Back in October, Continuum participated in a fast-paced landscape design project to re-imagine Moakley Park in South Boston. Named for John Joseph Moakley, Boston’s 9th Congressional District Representative from 1973 to 2001, the park is one of the largest public green spaces in the city, sprawling along the edge of the harbor from JFK UMass to Andrew station on the Red Line. We collaborated with long-time partner Stoss landscape architects and urbanists on a human-centered vision for a future Moakley Park, in a competition sponsored by the Boston Society of Landscape Architects. We were thrilled when our joint submission won best in show, and that got us thinking: Why aren’t more designers partnering with architects on this kind of public space initiative?
Parks and public spaces are for people—for neighbors, students, tourists, new arrivals, and long-time residents. When the opportunity arises to create or re-design a major public park such as Moakley, the smart first question isn’t “What will the new park look like?” but “What should this new park should do for the city, and how should it grow with its community?” Here’s where involving an innovation design consultant like Continuum in the Moakley Park redesign matters—to get the right questions answered by diverse stakeholders, and to think about the park’s place in space (the growing and changing South End and Dorchester communities) and time (the next 10 to 50 years).
For this project, our role was to pull together the strands of many people’s stories, histories, and priorities to create a viable vision for the park’s future, one that makes sense for today’s community and coming generations of users. While working, we kept in mind the idea that people are complicated. They move, try new hobbies, form relationships, socialize, get caught up in fads, work, and manage unpredictable physical, financial, and environmental challenges. By understanding the lives and needs of the people who use Moakley Park today, from five-decade “settlers” to new arrivals in a gentrifying neighborhood, we can form good hypotheses about the role the park will play in this community in years to come.
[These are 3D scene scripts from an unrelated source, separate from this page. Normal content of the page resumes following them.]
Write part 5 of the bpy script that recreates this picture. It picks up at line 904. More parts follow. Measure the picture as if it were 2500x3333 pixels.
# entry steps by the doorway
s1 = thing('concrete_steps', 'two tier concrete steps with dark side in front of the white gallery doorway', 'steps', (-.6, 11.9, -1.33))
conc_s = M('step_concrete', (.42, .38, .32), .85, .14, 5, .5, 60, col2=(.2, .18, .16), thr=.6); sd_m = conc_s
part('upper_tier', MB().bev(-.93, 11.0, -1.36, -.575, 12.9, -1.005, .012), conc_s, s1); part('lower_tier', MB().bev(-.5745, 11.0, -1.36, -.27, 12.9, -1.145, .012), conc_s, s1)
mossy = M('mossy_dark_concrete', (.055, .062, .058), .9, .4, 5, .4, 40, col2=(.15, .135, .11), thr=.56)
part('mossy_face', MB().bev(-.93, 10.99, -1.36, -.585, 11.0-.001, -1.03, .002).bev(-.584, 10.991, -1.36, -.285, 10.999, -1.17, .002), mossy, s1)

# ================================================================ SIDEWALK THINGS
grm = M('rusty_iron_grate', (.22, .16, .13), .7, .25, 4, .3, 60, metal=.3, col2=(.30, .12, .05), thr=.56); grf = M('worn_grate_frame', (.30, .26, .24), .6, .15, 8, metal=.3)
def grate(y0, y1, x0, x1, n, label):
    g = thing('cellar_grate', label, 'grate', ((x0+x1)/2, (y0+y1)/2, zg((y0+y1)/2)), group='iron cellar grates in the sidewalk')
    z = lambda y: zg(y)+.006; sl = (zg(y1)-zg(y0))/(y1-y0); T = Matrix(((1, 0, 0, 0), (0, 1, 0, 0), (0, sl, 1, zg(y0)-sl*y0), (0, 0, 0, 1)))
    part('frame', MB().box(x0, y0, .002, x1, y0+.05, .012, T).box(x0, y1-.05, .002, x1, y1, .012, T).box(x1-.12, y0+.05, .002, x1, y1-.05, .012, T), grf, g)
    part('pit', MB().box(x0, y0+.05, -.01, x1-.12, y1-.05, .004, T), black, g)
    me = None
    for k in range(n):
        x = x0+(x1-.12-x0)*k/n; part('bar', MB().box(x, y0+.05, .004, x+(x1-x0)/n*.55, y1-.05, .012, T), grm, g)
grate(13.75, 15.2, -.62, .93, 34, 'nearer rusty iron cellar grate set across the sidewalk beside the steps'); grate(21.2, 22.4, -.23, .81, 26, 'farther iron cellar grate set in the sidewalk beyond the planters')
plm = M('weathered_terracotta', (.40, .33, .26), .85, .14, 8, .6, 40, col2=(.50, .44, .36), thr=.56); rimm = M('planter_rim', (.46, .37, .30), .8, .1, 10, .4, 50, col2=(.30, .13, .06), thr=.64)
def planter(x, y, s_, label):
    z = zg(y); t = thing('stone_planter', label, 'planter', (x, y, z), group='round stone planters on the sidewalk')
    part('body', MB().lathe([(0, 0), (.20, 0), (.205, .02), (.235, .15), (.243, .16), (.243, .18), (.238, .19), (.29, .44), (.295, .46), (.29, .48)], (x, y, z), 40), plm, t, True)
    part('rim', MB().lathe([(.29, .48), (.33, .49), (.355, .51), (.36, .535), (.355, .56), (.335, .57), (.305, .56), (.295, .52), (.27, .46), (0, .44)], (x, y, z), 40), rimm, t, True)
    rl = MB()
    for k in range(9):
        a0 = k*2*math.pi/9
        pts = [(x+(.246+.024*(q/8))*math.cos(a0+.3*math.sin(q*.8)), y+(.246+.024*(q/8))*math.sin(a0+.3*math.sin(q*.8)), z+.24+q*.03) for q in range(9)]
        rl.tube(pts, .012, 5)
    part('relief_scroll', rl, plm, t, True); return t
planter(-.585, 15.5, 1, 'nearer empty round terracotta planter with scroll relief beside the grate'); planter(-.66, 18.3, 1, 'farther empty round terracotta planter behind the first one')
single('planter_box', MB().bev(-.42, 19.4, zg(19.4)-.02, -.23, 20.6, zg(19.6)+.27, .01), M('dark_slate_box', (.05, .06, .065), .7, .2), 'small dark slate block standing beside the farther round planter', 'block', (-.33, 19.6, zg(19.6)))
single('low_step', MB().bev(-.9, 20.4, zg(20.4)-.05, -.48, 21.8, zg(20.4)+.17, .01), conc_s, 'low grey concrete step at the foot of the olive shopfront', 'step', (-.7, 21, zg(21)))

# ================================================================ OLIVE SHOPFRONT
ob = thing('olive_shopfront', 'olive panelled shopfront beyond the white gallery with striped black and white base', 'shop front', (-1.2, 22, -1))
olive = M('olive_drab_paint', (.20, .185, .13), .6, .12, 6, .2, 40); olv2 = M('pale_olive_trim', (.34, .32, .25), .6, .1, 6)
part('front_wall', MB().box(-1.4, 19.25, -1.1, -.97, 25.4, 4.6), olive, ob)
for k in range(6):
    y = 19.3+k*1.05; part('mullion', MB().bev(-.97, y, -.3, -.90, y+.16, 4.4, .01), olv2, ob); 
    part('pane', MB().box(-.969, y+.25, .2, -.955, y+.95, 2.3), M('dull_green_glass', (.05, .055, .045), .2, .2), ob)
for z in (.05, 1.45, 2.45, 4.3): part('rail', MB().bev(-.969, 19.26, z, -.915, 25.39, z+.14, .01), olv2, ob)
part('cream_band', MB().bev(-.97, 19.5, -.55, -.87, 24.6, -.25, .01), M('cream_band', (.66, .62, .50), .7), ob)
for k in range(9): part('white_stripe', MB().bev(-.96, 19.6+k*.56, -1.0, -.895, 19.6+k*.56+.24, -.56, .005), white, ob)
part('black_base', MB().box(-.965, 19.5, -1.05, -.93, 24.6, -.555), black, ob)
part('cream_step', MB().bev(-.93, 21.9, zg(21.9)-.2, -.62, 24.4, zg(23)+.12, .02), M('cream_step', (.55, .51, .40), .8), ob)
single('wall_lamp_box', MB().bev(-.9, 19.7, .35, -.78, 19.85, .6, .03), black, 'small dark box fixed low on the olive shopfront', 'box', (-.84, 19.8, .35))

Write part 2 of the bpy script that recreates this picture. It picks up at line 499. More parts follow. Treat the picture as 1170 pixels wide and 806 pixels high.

For us, Moakley Park presented a familiar design challenge. Leveraging our past year’s research into future trends in Boston (via projects with MassDOT and the MBTA, Boston Public Schools, the Boston Planning and Development Agency, and others) helped us think ahead to how our city could look and function in 2040 and beyond. The kids playing soccer on the Moakley Park football field now will have kids, and grandkids, of their own. They will grow up into a world where seas are rising and coastlines changing, technology permeates life in ways we’re just beginning to imagine, and work and play look very different from what we know today. Moakley Park is not a consumable product or an ephemeral experience, it’s a cornerstone of this community—a place that needs to change with its neighbors, to welcome the next generation and the ones after that.